Mas, vale lembrar, no livro ela é uma reconstrução literária. Proust trabalha com um mundo de espelhos, como se dissesse que não há um real a atingir, mas apenas algo a reconstruir, da mesma forma que um arqueólogo reproduz, como os mais prováveis, os traços de uma civilização que só deixou ruínas como lembrança.

A partir dessa estrutura, Ruiz distribui os elementos narrativos da obra.

Visita os salões parisienses da belle époque, depois conturbados pela carnificina da 1.ª Guerra Mundial, que chega ao enredo por meio de ecos.

Aquela fatia social, distribuída entre os caminhos de Swann e o de Guermantes, isto é, entre a burguesia endinheirada e a aristocracia, é o mundo de Proust, mas ele o vê sem qualquer complacência. Trata-se de um mundo de homens e mulheres cultos e fúteis, mas nenhum desses personagens é uma caricatura. Pelo contrário, o sistema literário de Proust, pela cumulação de detalhes, impede que se chegue a uma conclusão fácil sobre quem quer que seja. Todos têm suas razões. Para mimetizar essa técnica, Ruiz usa uma tática interessante. Fiel, em espírito, ao perspectivismo de Proust, esvazia os personagens de qualquer psicologia. Seus comportamentos não são colocados em uma relação de causa e efeito fácil, o que é uma maneira de contemplá-los em toda a sua complexidade.

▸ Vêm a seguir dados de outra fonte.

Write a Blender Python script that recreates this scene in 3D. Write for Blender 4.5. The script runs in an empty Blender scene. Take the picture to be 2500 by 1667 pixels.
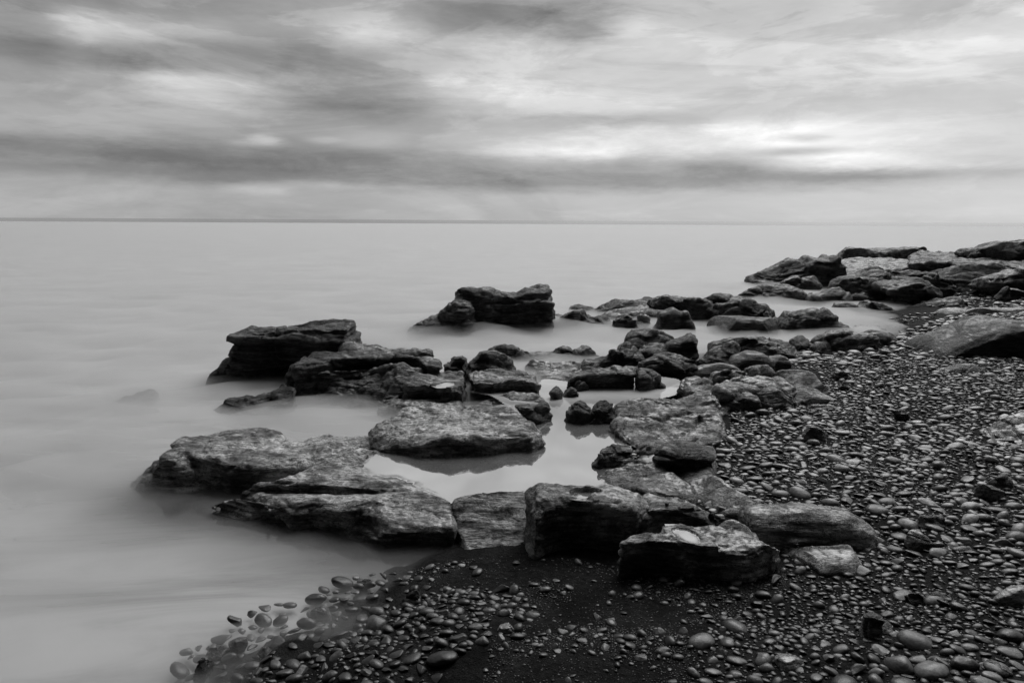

O filme foi chamado de frio, talvez pelo rigor estético típico de Ruiz.

Injustiça. Acontece apenas que a emoção de O Tempo Redescoberto não é fácil, como não é em Proust. Mas quem não se comove com a cena de encontro imaginário entre o Marcel adulto, à morte, com o pequeno Marcel, que esperava pelo beijo da mãe em seu leito de Combray?